● Exercise objective:
Write the data out again exactly, dropping any images it holds.

● Supplied material:
....

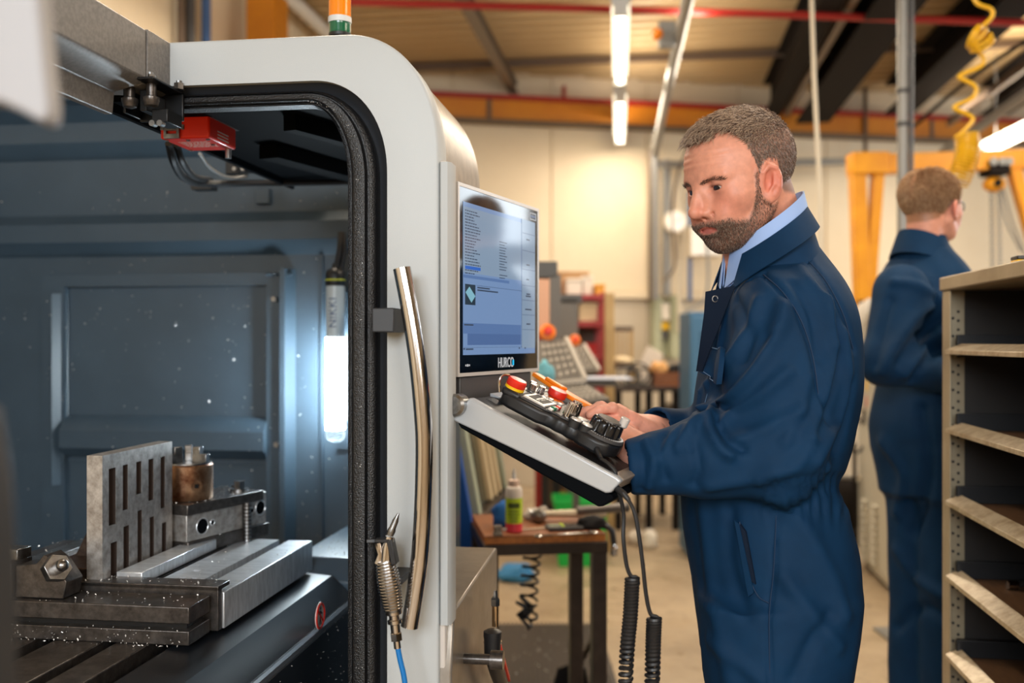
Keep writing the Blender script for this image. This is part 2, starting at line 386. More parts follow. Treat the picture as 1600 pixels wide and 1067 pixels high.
ibeam('roof_rail', 'thin brown rail beside the broad black roof beam, on its left', 1.20, 1.25, 3.42, 3.48, 2.5, 9.5, 'beam_brown', 0.01)
ibeam('roof_strut', 'slim grey roof strut above the rounded hood of the machine', -1.30, -1.22, 3.60, 3.70, 2.5, 9.1, mat('strut_grey', S(104, 92, 80), 0.5), 0.012)
for b, lab in ((6.4, 'thin dark purlin across the roof, the nearer of the two'), (8.5, 'thin dark purlin across the roof, the one nearer the back wall')):
    single('roof_purlin', MB().box((-2.6, b, 3.70), (6, b+0.03, 3.765)), 'beam_brown', lab, 'purlin', rz=-TH)
def wtube(pts, r, n=10, mb=None): return (mb or MB()).tube(pts, r, n)
single('red_pipe', wtube([W(540, 3, 6.3), W(1080, 18, 6.3), W(1700, 39, 6.3)], 0.024), 'pipe_red', 'red pipe slung across the upper roof in front of the battens', 'pipe')
single('eaves_pipe', MB().tube([(-2.5, 1.5, 3.72), (-2.5, 8.1, 3.72)], 0.05, 12), 'white_smooth', 'white eaves pipe running back along the left wall behind the beacon', 'pipe', rz=-TH)
# crane rail along the back wall
s0, s1 = 0.3, 10.6
t = Thing('crane_rail', 'orange crane rail along the top of the back wall', 'rail', wl(5, 0.2, 3.3))
t.part('web', wbox(MB(), s0, s1, 0.14, 0.17, 3.31, 3.50), 'rail_orange'); t.part('flange', wbox(MB(), s0, s1, 0.08, 0.24, 3.29, 3.315), mat('rail_shadow', S(88, 70, 50), 0.5))
t.part('conductor_bar', wbox(MB(), s0, s1, 0.10, 0.2, 3.50, 3.545), 'pipe_red')
for q in range(5): t.part('splice_plate', wbox(MB(), 0.9+2.2*q, 0.94+2.2*q, 0.17, 0.18, 3.315, 3.50), 'beam_brown')
for q in range(5): t.part('hanger', wbox(MB(), 1.6+2.2*q, 1.63+2.2*q, 0.12, 0.16, 3.54, 3.66), 'pipe_red')
single('crane_column', MB().box((-2.55, 6.0, 0), (-2.36, 6.24, 3.55)), 'rail_orange', 'orange steel column behind the signal beacon', 'column', rz=-TH, bev=0.006)
# battens
def batten(label, p0, p1):
    p0 = Vector(p0); p1 = Vector(p1); d = (p1-p0).normalized(); up = Vector((0,0,1))
    t = Thing('ceiling_lamp', label, 'lamp', (p0+p1)/2, 0, 'fluorescent battens under the roof')
    t.part('housing', MB().bar(p0+up*0.055, p1+up*0.055, 0.11, 0.05), 'white_smooth')
    t.part('tube', MB().cyl(p0+d*0.03, p1-d*0.03, 0.026, n=12), 'tube_glow')
    for e in (p0, p1-d*0.03): t.part('end_cap', MB().bar(e, e+d*0.03, 0.08, 0.07), 'white_smooth')
    for f in (0.15, 0.85):
        q = p0.lerp(p1, f)+up*0.08; t.part('hanger', MB().cyl(q, (q.x, q.y, 3.77), 0.005, n=6), 'galv')
    return t
batten('lit fluorescent batten in the middle of the roof, the nearer of the two in line', W(970, 14, 5.62), W(969, 127, 7.15))
batten('lit fluorescent batten in the middle of the roof, the one near the back wall', W(969, 152, 7.7), W(968, 219, 9.1))
batten('lit fluorescent batten at the right edge above the yellow gantry', W(1542, 238, 8.6), W(1652, 186, 7.2))
single('batten_trunking', MB().bar(W(970, -30, 5.2)+Vector((0,0,0.12)), W(968, 205, 9.1)+Vector((0,0,0.13)), 0.09, 0.05), 'galv', 'grey cable trunking the middle battens hang from', 'trunking')
single('roof_bar', MB().bar(W(1470, 240, 8.0), W(1640, 122, 6.0), 0.05, 0.05), 'galv', 'pale bar under the roof just above the right-hand batten', 'bar')
# conduit coming along the roof and down the back wall
t = Thing('wall_conduit', 'pale grey conduit running down from the roof left of the man’s head', 'conduit', W(1024, 240, 9.0))
t.part('roof_run', MB().tube([W(1078, -14, 5.1), W(1050, 110, 6.8), W(1023, 240, 9.0)], 0.035, 10), 'galv')
t.part('wall_run', MB().tube([W(1023, 240, 9.0), W(1024, 468, 9.1)], 0.032, 10), 'galv')
b0 = W(1042, 55, 6.0)
t.part('junction_box', MB().box(b0-Vector((0.05, 0.03, 0.08)), b0+Vector((0.05, 0.03, 0.08))), 'galv', bev=0.006)
t.part('lamp', MB().sphere(b0+Vector((-0.06, -0.02, 0.0)), 0.035), 'amber_lens')
for (x, y0, y1, r, m, lab, d) in ((1016, 232, 470, 0.018, 'beam_brown', 'thin brown conduit on the back wall, leftmost of the group left of the man', 9.15),
        (1041, 250, 462, 0.040, 'galv', 'thick galvanised conduit on the back wall left of the man', 9.2), (1062, 262, 520, 0.022, 'pale_pipe', 'cream pipe on the back wall beside the round gauge', 9.25),
        (1078, 300, 470, 0.020, 'blue_pipe', 'blue pipe on the back wall by the white box', 9.2), (1352, 130, 262, 0.02, 'beam_brown', 'short brown conduit high on the back wall above the gantry', 9.6)):
    single('wall_pipe', MB().tube([W(x, y0, d), W(x, y1, d)], r, 10), m, lab, 'pipe')
single('cross_pipe', MB().tube([W(1030, 257, 9.0), W(1180, 255, 9.15), W(1340, 252, 9.3)], 0.036, 10), 'galv', 'galvanised pipe running level along the back wall behind the man’s head', 'pipe')
single('hanging_hose', MB().tube(bez([W(1085, 215, 9.0), W(1062, 262, 9.0), W(1050, 330, 9.05), W(1055, 410, 9.05), W(1036, 440, 9.05)], 8), 0.012, 6), 'beam_brown', 'thin looped cable on the back wall beside the round gauge', 'cable')
g0 = W(1055, 347, 9.1); t = Thing('wall_gauge', 'round white gauge on the back wall left of the man’s chin', 'gauge', g0)
t.part('rim', MB().lathe(g0, [(0.085, 0.02), (0.105, 0.02), (0.105, -0.04), (0.09, -0.05)], 24, (0,1,0)), 'pale_pipe'); t.part('dial', MB().cyl(g0+Vector((0,-0.03,0)), g0+Vector((0,-0.052,0)), 0.088, n=24), 'white_plain')
t.part('pointer', MB().bar(g0+Vector((0,-0.056,0)), g0+Vector((0.045,-0.056,0.03)), 0.01, 0.004), 'dark_grey')
b0 = W(1100, 378, 9.15); t = Thing('wall_box', 'white electrical box on the back wall below the gauge', 'box', b0)
t.part('body', MB().box(b0-Vector((0.14,0.06,0.14)), b0+Vector((0.14,0.06,0.14))), 'wall_cream', bev=0.01); t.part('lid', MB().box(b0+Vector((-0.13,-0.075,-0.13)), b0+Vector((0.13,-0.06,0.13))), 'white_plain', bev=0.006)
# pipes on the left wall above the machine
for (x, r, m, lab) in ((283, 0.022, 'beam_brown', 'brown conduit on the left wall above the machine'), (297, 0.03, 'dark_grey', 'dark conduit on the left wall beside the brown one'), (322, 0.028, 'blue_pipe', 'blue pipe on the left wall above the machine')):
    p = on_a(x, 30, -2.62); single('wall_pipe', MB().tube([(p[0], p[1], 1.5), (p[0], p[1], 3.75)], r, 10), m, lab, 'pipe', rz=-TH)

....

● Worked answer:
Keep writing the Blender script for this image. This is part 2, starting at line 386. More parts follow. Treat the picture as 1600 pixels wide and 1067 pixels high.
ibeam('roof_rail', 'thin brown rail beside the broad black roof beam, on its left', 1.20, 1.25, 3.42, 3.48, 2.5, 9.5, 'beam_brown', 0.01)
ibeam('roof_strut', 'slim grey roof strut above the rounded hood of the machine', -1.30, -1.22, 3.60, 3.70, 2.5, 9.1, mat('strut_grey', S(104, 92, 80), 0.5), 0.012)
for b, lab in ((6.4, 'thin dark purlin across the roof, the nearer of the two'), (8.5, 'thin dark purlin across the roof, the one nearer the back wall')):
    single('roof_purlin', MB().box((-2.6, b, 3.70), (6, b+0.03, 3.765)), 'beam_brown', lab, 'purlin', rz=-TH)
def wtube(pts, r, n=10, mb=None): return (mb or MB()).tube(pts, r, n)
single('red_pipe', wtube([W(540, 3, 6.3), W(1080, 18, 6.3), W(1700, 39, 6.3)], 0.024), 'pipe_red', 'red pipe slung across the upper roof in front of the battens', 'pipe')
single('eaves_pipe', MB().tube([(-2.5, 1.5, 3.72), (-2.5, 8.1, 3.72)], 0.05, 12), 'white_smooth', 'white eaves pipe running back along the left wall behind the beacon', 'pipe', rz=-TH)
# crane rail along the back wall
s0, s1 = 0.3, 10.6
t = Thing('crane_rail', 'orange crane rail along the top of the back wall', 'rail', wl(5, 0.2, 3.3))
t.part('web', wbox(MB(), s0, s1, 0.14, 0.17, 3.31, 3.50), 'rail_orange'); t.part('flange', wbox(MB(), s0, s1, 0.08, 0.24, 3.29, 3.315), mat('rail_shadow', S(88, 70, 50), 0.5))
t.part('conductor_bar', wbox(MB(), s0, s1, 0.10, 0.2, 3.50, 3.545), 'pipe_red')
for q in range(5): t.part('splice_plate', wbox(MB(), 0.9+2.2*q, 0.94+2.2*q, 0.17, 0.18, 3.315, 3.50), 'beam_brown')
for q in range(5): t.part('hanger', wbox(MB(), 1.6+2.2*q, 1.63+2.2*q, 0.12, 0.16, 3.54, 3.66), 'pipe_red')
single('crane_column', MB().box((-2.55, 6.0, 0), (-2.36, 6.24, 3.55)), 'rail_orange', 'orange steel column behind the signal beacon', 'column', rz=-TH, bev=0.006)
# battens
def batten(label, p0, p1):
    p0 = Vector(p0); p1 = Vector(p1); d = (p1-p0).normalized(); up = Vector((0,0,1))
    t = Thing('ceiling_lamp', label, 'lamp', (p0+p1)/2, 0, 'fluorescent battens under the roof')
    t.part('housing', MB().bar(p0+up*0.055, p1+up*0.055, 0.11, 0.05), 'white_smooth')
    t.part('tube', MB().cyl(p0+d*0.03, p1-d*0.03, 0.026, n=12), 'tube_glow')
    for e in (p0, p1-d*0.03): t.part('end_cap', MB().bar(e, e+d*0.03, 0.08, 0.07), 'white_smooth')
    for f in (0.15, 0.85):
        q = p0.lerp(p1, f)+up*0.08; t.part('hanger', MB().cyl(q, (q.x, q.y, 3.77), 0.005, n=6), 'galv')
    return t
batten('lit fluorescent batten in the middle of the roof, the nearer of the two in line', W(970, 14, 5.62), W(969, 127, 7.15))
batten('lit fluorescent batten in the middle of the roof, the one near the back wall', W(969, 152, 7.7), W(968, 219, 9.1))
batten('lit fluorescent batten at the right edge above the yellow gantry', W(1542, 238, 8.6), W(1652, 186, 7.2))
single('batten_trunking', MB().bar(W(970, -30, 5.2)+Vector((0,0,0.12)), W(968, 205, 9.1)+Vector((0,0,0.13)), 0.09, 0.05), 'galv', 'grey cable trunking the middle battens hang from', 'trunking')
single('roof_bar', MB().bar(W(1470, 240, 8.0), W(1640, 122, 6.0), 0.05, 0.05), 'galv', 'pale bar under the roof just above the right-hand batten', 'bar')
# conduit coming along the roof and down the back wall
t = Thing('wall_conduit', 'pale grey conduit running down from the roof left of the man’s head', 'conduit', W(1024, 240, 9.0))
t.part('roof_run', MB().tube([W(1078, -14, 5.1), W(1050, 110, 6.8), W(1023, 240, 9.0)], 0.035, 10), 'galv')
t.part('wall_run', MB().tube([W(1023, 240, 9.0), W(1024, 468, 9.1)], 0.032, 10), 'galv')
b0 = W(1042, 55, 6.0)
t.part('junction_box', MB().box(b0-Vector((0.05, 0.03, 0.08)), b0+Vector((0.05, 0.03, 0.08))), 'galv', bev=0.006)
t.part('lamp', MB().sphere(b0+Vector((-0.06, -0.02, 0.0)), 0.035), 'amber_lens')
for (x, y0, y1, r, m, lab, d) in ((1016, 232, 470, 0.018, 'beam_brown', 'thin brown conduit on the back wall, leftmost of the group left of the man', 9.15),
        (1041, 250, 462, 0.040, 'galv', 'thick galvanised conduit on the back wall left of the man', 9.2), (1062, 262, 520, 0.022, 'pale_pipe', 'cream pipe on the back wall beside the round gauge', 9.25),
        (1078, 300, 470, 0.020, 'blue_pipe', 'blue pipe on the back wall by the white box', 9.2), (1352, 130, 262, 0.02, 'beam_brown', 'short brown conduit high on the back wall above the gantry', 9.6)):
    single('wall_pipe', MB().tube([W(x, y0, d), W(x, y1, d)], r, 10), m, lab, 'pipe')
single('cross_pipe', MB().tube([W(1030, 257, 9.0), W(1180, 255, 9.15), W(1340, 252, 9.3)], 0.036, 10), 'galv', 'galvanised pipe running level along the back wall behind the man’s head', 'pipe')
single('hanging_hose', MB().tube(bez([W(1085, 215, 9.0), W(1062, 262, 9.0), W(1050, 330, 9.05), W(1055, 410, 9.05), W(1036, 440, 9.05)], 8), 0.012, 6), 'beam_brown', 'thin looped cable on the back wall beside the round gauge', 'cable')
g0 = W(1055, 347, 9.1); t = Thing('wall_gauge', 'round white gauge on the back wall left of the man’s chin', 'gauge', g0)
t.part('rim', MB().lathe(g0, [(0.085, 0.02), (0.105, 0.02), (0.105, -0.04), (0.09, -0.05)], 24, (0,1,0)), 'pale_pipe'); t.part('dial', MB().cyl(g0+Vector((0,-0.03,0)), g0+Vector((0,-0.052,0)), 0.088, n=24), 'white_plain')
t.part('pointer', MB().bar(g0+Vector((0,-0.056,0)), g0+Vector((0.045,-0.056,0.03)), 0.01, 0.004), 'dark_grey')
b0 = W(1100, 378, 9.15); t = Thing('wall_box', 'white electrical box on the back wall below the gauge', 'box', b0)
t.part('body', MB().box(b0-Vector((0.14,0.06,0.14)), b0+Vector((0.14,0.06,0.14))), 'wall_cream', bev=0.01); t.part('lid', MB().box(b0+Vector((-0.13,-0.075,-0.13)), b0+Vector((0.13,-0.06,0.13))), 'white_plain', bev=0.006)
# pipes on the left wall above the machine
for (x, r, m, lab) in ((283, 0.022, 'beam_brown', 'brown conduit on the left wall above the machine'), (297, 0.03, 'dark_grey', 'dark conduit on the left wall beside the brown one'), (322, 0.028, 'blue_pipe', 'blue pipe on the left wall above the machine')):
    p = on_a(x, 30, -2.62); single('wall_pipe', MB().tube([(p[0], p[1], 1.5), (p[0], p[1], 3.75)], r, 10), m, lab, 'pipe', rz=-TH)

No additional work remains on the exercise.